Une maire démocrate sur la défensive
Muriel Bowser, maire démocrate de Washington, s’est montrée prudente dans sa réaction, qualifiant la décision de Trump “d’inquiétante et sans précédent”, tout en reconnaissant qu’elle n’était “pas totalement surprise” compte tenu de la rhétorique passée.

“Nous savons que l’accès à notre démocratie est fragile”, a déclaré Bowser, plaidant une nouvelle fois pour l’obtention du statut d’État pour Washington DC. La maire a également souligné que la ville avait atteint “une énorme diminution de la criminalité”, contredisant directement les affirmations présidentielles.
Lors d’une réunion virtuelle avec les leaders communautaires, Bowser a adopté un ton plus ferme : “C’est un moment pour la communauté de s’engager (…) pour protéger notre ville, maintenir notre autonomie et défendre notre Home Rule”.
Un statut particulier qui fragilise Washington
Washington DC dispose d’un statut unique aux États-Unis. Contrairement aux 50 États, la capitale fédérale n’a pas la même autonomie et dépend largement du Congrès pour son fonctionnement. Cette particularité permet au président d’invoquer l’article 740 du Home Rule Act pour prendre le contrôle de la police locale pendant 30 jours maximum, sauf prolongation votée par le Congrès.
Trump a d’ailleurs annoncé son intention de demander une extension : “Nous aurons besoin d’un projet de loi sur la criminalité (…) et nous chercherons des extensions à long terme car 30 jours ne suffisent pas”.

Une stratégie politique assumée
Cette opération s’inscrit dans une stratégie plus large. Trump a promis que son initiative “ira plus loin” et qu’il envisage des mesures similaires dans d’autres grandes villes démocrates comme Chicago, New York ou Los Angeles.
L’annonce intervient également dans un contexte particulier : plusieurs observateurs y voient une manœuvre de diversion pour détourner l’attention de dossiers sensibles comme l’affaire Epstein. Certains démocrates, comme le sénateur Chris Murphy, dénoncent “une tentative de supprimer la dissidence”.
Des précédents inquiétants
Ce n’est pas la première fois que Trump utilise la force militaire.
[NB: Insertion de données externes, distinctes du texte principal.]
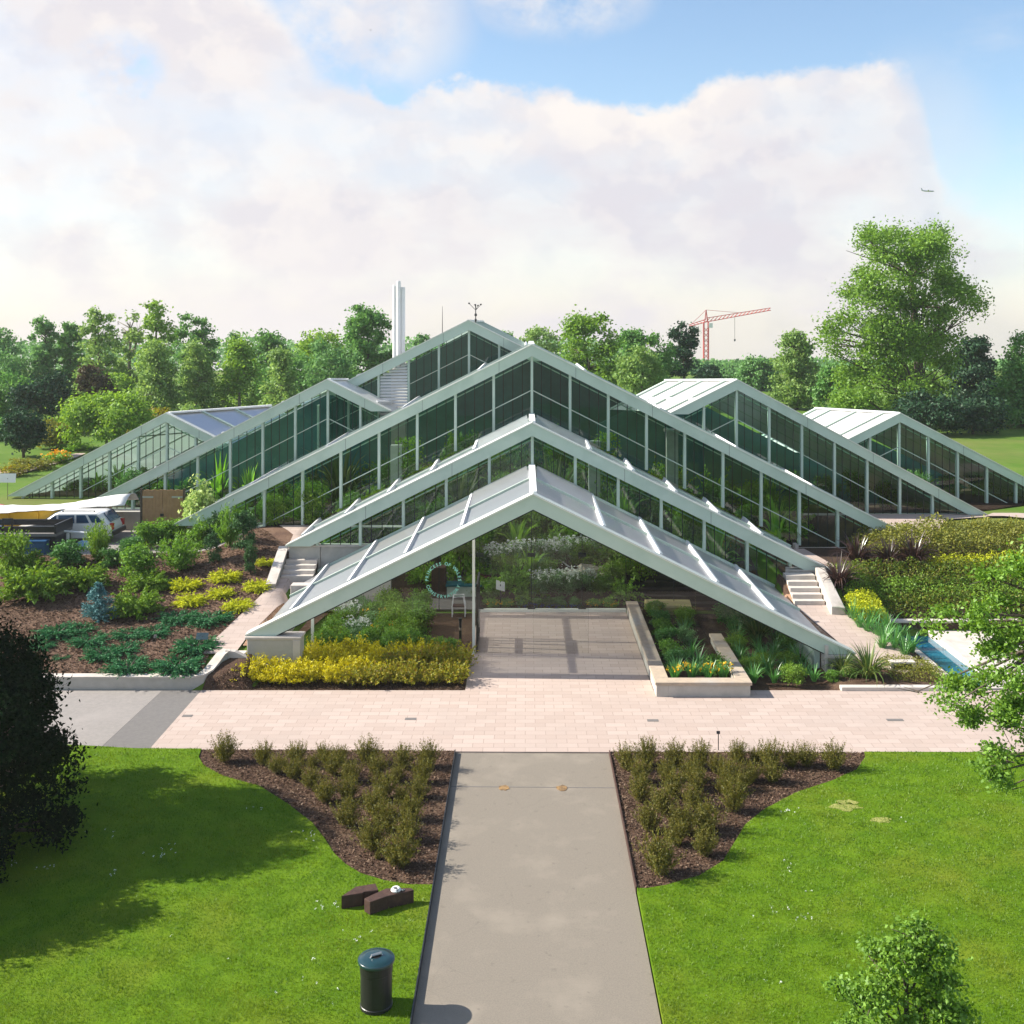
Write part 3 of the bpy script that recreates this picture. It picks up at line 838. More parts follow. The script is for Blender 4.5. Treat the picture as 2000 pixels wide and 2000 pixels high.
# 2
make_gable(46.15, g2, 2.76, 1.78, .52, lambda x: max(2.76 if x < 0 else (1.0 if x < 10.9 else 1.9), roof1(x) - .04), [.29 + 1.79 * k for k in range(-6, 7)],
           nsub=4, drop=9, xmin=-8.55, xmax=10.9, kinks=[-6.6], transom=False)
make_roof((.29, 46.4, 7.80), (.29, 50.4, 7.80), (-9.4, 46.4, 2.97), (-9.4, 50.4, 2.97), (11.6, 46.4, 2.22), (11.6, 50.4, 2.22), [2.4, 4.2, 6.0, 7.8, 9.6], [.5], vent=(.15, 2.5, .2, .95))
# 3
make_gable(50.5, g3, 2.82, 2.7, .50, lambda x: max(2.72 if x < 0 else 1.80, roof2(x) - .06), [.30 + 1.742 * k for k in range(-9, 10)],
           nsub=4, drop=1.55, xmin=-14.8, xmax=15.75, kinks=[-10.3, 12.8])
make_roof((.30, 50.8, 10.96), (.30, 58.9, 10.96), (-15.2, 50.8, 3.2), (-15.2, 58.9, 3.2), (16.6, 50.8, 2.7), (16.6, 58.9, 2.7), [2.4, 5.9, 9.4, 12.9], [.33, .66])
# 4, 5 and the tallest one behind
make_gable(57, g4l, 2.48, 7.50, .50, lambda x: max(2.46, roof3(x) + .02 if x > -13.5 else 2.46), [-10.16 + 1.675 * k for k in range(-7, 3)], nsub=4, drop=1.5, xmin=-22.0, xmax=-7.2, kinks=[-13.5, -13.49])
make_roof((-10.16, 57.3, 9.06), (-9.5, 58.9, 8.98), (-23.0, 57.3, 2.46), (-22.3, 58.9, 2.4), (-6.9, 57.3, 7.43), (-6.3, 58.9, 7.3), [2.4, 5.5, 9], [], cap=.2, mat=MT['roof_white'])
make_gable(62, g5l, 2.36, 5.0, .48, lambda x: max(2.08, lz(x, g4l) - .3 if x > -21.5 else 2.08), [-20.06 + 1.61 * k for k in range(-5, 3)], nsub=4, drop=1.4, xmin=-28.0, xmax=-16.9, kinks=[-21.5, -21.49])
make_roof((-20.06, 62.3, 6.92), (-15.4, 67, 6.98), (-28.9, 62.3, 2.3), (-24.2, 67, 2.3), (-15.3, 62.3, 4.55), (-10.6, 67, 4.6), [2.6], [.3, .62, .97], cap=.24, lift=.08, mat=MT['roof_white'])
make_gable(57, g4r, 7.35, 2.2, .50, lambda x: max(2.2, roof3(x) + .02 if x < 17.5 else 2.2), [10.87 + 1.68 * k for k in range(-2, 8)], nsub=4, drop=1.5, xmin=7.9, xmax=22.7, kinks=[17.5, 17.51])
make_roof((10.87, 57.3, 9.04), (7.67, 60.5, 8.85), (7.6, 57.3, 7.42), (4.6, 60.5, 7.3), (23.5, 57.3, 2.2), (20.3, 60.5, 2.05), [2.0], [.12, .45, .72, .97], cap=.24, lift=.08, mat=MT['roof_white'])
make_gable(62, g5r, 5.3, 2.0, .48, lambda x: max(1.95, lz(x, g4r) - .3 if x < 23 else 1.95), [20.93 + 1.635 * k for k in range(-2, 7)], nsub=4, drop=1.4, xmin=18.2, xmax=29.4, kinks=[23, 23.01])
make_roof((20.93, 62.3, 6.92), (17.3, 66, 6.90), (16.4, 62.3, 4.65), (12.8, 66, 4.6), (30.4, 62.3, 2.0), (26.8, 66, 2.0), [2.9], [.15, .48, .8, .985], cap=.24, lift=.08, mat=MT['roof_white'])
make_gable(59, gt, 8.2, 10.0, .50, lambda x: roof3(x) - .05, [-3.0 + 1.605 * k for k in range(-5, 3)], nsub=4, drop=1.3, xmin=-10.6, xmax=-.35, louvre=(-7.9, -6.2))
make_roof((-3.0, 59.3, 12.1), (-3.0, 77, 12.1), (-16, 59.3, 5.6), (-16, 77, 5.6), (12, 59.3, 4.6), (12, 77, 4.6), [3, 6, 9], [.3, .6, .9])
drape('house_floor', [(-14.5, 50.9), (-8.8, 46.5), (12.3, 46.35), (15.8, 50.6), (17, 57.4), (22.5, 57.4), (24, 62.4), (29.5, 62.4), (27, 68), (15, 70), (15, 77), (-19, 77), (-19, 70), (-25, 68), (-28.5, 62.4), (-22.5, 62.4), (-22, 57.4), (-15, 57.4)], .05, MT['soil'])
pw = surf('added_backing', (.050, .185, .172), (.035, .135, .128), .8, .6)  # backing added inside the side gables, dark teal paints their inner shade
pl_ = surf('added_backing_sunlit', (.14, .26, .19), (.10, .20, .15), .8, .6)  # pale copy, the far left gable's sunlit look put into the colour
for x0, x1, y, z0, g_, mt_ in ((4, 21.0, 61.3, 1.5, (8.0, 8.4, .5, .54), pw), (14, 28.0, 66.8, 1.5, (17.2, 6.6, .5, .52), pw), (-22, -8, 61.0, 1.5, (-9.9, 8.6, .515, .5), pw), (-25.5, -11, 67.6, 1.5, (-15.4, 6.6, .525, .5), pl_)):
    xs_ = [x0, g_[0], x1]
    hb(MB().prism_y([(x0, z0), (x1, z0)] + [(x, max(z0 + .3, lz(x, g_))) for x in xs_[::-1]], y, y + .12), 'added_backing', mt_)
# opaque backing added far inside, its dark teal painting the interior shade
hb(MB().prism_y([(-19, 1.5), (16, 1.5), (13, 3.6), (-3, 11.9), (-18, 4.2)], 77.0, 77.3), 'rear_backing', surf('rear_backing', (.050, .175, .155), (.035, .13, .115), .8, .8))

# plinths and low walls that carry the frames
def plinth(*boxes, mat='concrete', name='plinth'):
    m = MB()
    for b in boxes: m.box(*b)
    return hb(m, name, MT[mat], bevel=.02)
plinth((-9.55, -7.72, 37.95, 38.6, -.2, 1.16)); plinth((-9.62, -7.68, 37.9, 38.65, 1.16, 1.255), mat='concrete_cap')
plinth((-7.98, -7.72, 37.90, 37.945, -.2, 1.155), mat='concrete_cap')
plinth((10.42, 11.25, 38.0, 38.5, -.2, .50)); plinth((10.40, 11.35, 37.95, 38.55, .50, .61), mat='concrete_cap'); plinth((10.30, 10.41, 37.96, 38.5, -.2, .95), mat='concrete_cap')
# side wall of the canopy, running back on the right
m = MB(); m.add([(10.05, 38.5, -.2), (10.05, 46, -.2), (10.05, 46, 1.0), (10.05, 38.5, .9), (10.25, 38.5, -.2), (10.25, 46, -.2), (10.25, 46, 1.0), (10.25, 38.5, .9)],
                [(0, 1, 2, 3), (4, 7, 6, 5), (3, 2, 6, 7), (0, 3, 7, 4), (1, 5, 6, 2)]); hb(m, 'side_wall', MT['frame'])
m = MB(); m.add([(-9.1, 38.7, -.2), (-9.1, 46, -.2), (-9.1, 46, 1.4), (-9.1, 38.7, 1.3), (-8.95, 38.7, -.2), (-8.95, 46, -.2), (-8.95, 46, 1.4), (-8.95, 38.7, 1.3)],
                [(0, 3, 2, 1), (4, 5, 6, 7), (3, 7, 6, 2), (0, 4, 7, 3), (1, 2, 6, 5)]); hb(m, 'side_wall', MT['concrete'])
plinth((-9.2, -8.0, 43.3, 43.8, .6, 1.75), mat='concrete_cap')
plinth((-9.85, -8.55, 46.06, 46.4, 1.0, 2.70), (-8.54, -5.6, 46.10, 46.4, 0, 2.70)); plinth((-9.9, -5.6, 46.02, 46.42, 2.70, 2.78), mat='concrete_cap')
plinth((10.95, 12.4, 45.9, 46.4, .6, 1.70)); plinth((10.92, 12.5, 45.85, 46.45, 1.70, 1.79), (10.80, 10.94, 45.85, 46.0, .6, 1.80), mat='concrete_cap')
plinth((-14.9, -9.6, 50.4, 50.75, 1.6, 2.70)); plinth((-15.4, -5.5, 50.32, 50.8, 2.70, 2.745), mat='concrete_cap')
plinth((11.0, 15.7, 50.35, 50.75, 1.2, 1.80), mat='concrete_cap'); plinth((15.72, 17.1, 50.2, 50.8, 1.0, 2.62)); plinth((15.68, 17.25, 50.15, 50.85, 2.62, 2.70), (15.62, 15.74, 50.1, 50.24, 1.5, 2.66), mat='concrete_cap')
plinth((-23.0, -14.2, 56.8, 57.3, 1.2, 2.40)); plinth((-23.1, -14.0, 56.7, 57.4, 2.40, 2.465), mat='concrete_cap')
plinth((14.0, 23.3, 56.8, 57.3, 1.4, 2.18), mat='concrete_cap')
plinth((-33, -20, 61.7, 62.3, 1.2, 2.0)); plinth((-33, -20, 61.6, 62.4, 2.0, 2.075), mat='concrete_cap')
plinth((20, 33, 61.8, 62.3, 1.2, 1.94), mat='concrete_cap')

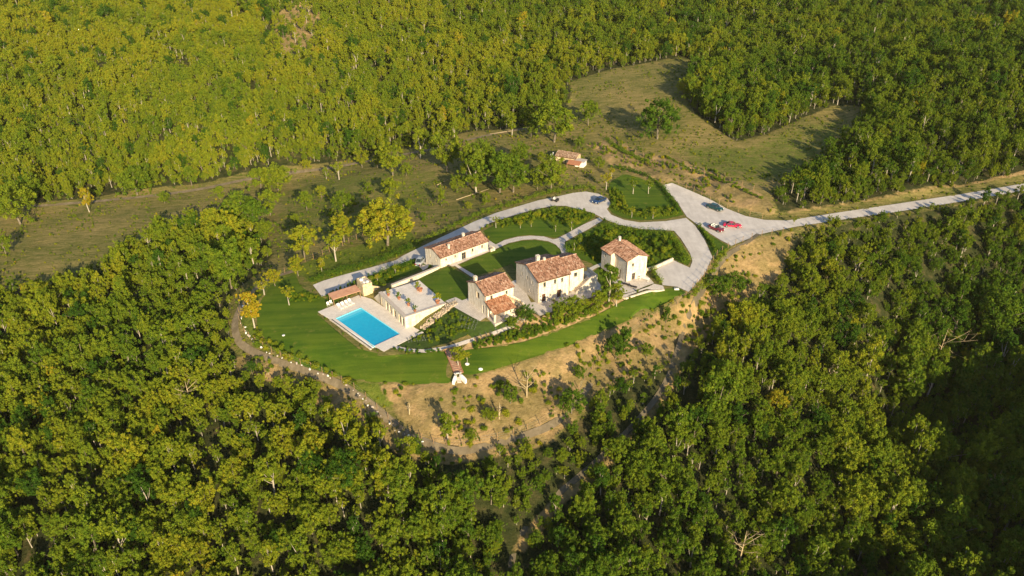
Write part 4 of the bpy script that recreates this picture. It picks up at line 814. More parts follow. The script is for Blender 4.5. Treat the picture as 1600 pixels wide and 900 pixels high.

En juin 2025, il avait déjà déployé 4 000 membres de la Garde nationale et 700 Marines à Los Angeles malgré l’opposition du gouverneur démocrate Gavin Newsom, qui avait engagé des poursuites judiciaires.
Cette militarisation des fonctions civiles soulève des questions juridiques importantes. “Nous ne croyons pas qu’il soit légal d’utiliser l’armée américaine contre des citoyens américains sur le sol américain”, a rappelé la maire Bowser.
Un avenir incertain pour l’autonomie locale
L’opération “Liberation Day in D.C.” comme l’a baptisée Trump, marque un tournant dans les relations entre le gouvernement fédéral et les autorités locales. 800 militaires dans les rues de la capitale, des checkpoints établis par les agents fédéraux, et une police municipale sous contrôle présidentiel : Washington vit une situation inédite.
Cette prise de contrôle, bien que temporaire, pose des questions fondamentales sur l’équilibre des pouvoirs et l’autonomie des gouvernements locaux face à un exécutif fédéral de plus en plus interventionniste. Pour les habitants de Washington, majoritairement démocrates, c’est un rappel brutal de leur statut politique particulier et de leur manque de représentation au Congrès.
L’avenir dira si cette “expérience” trumpienne sera étendue à d’autres villes ou si elle restera un épisode isolé de cette présidence décidément peu conventionnelle.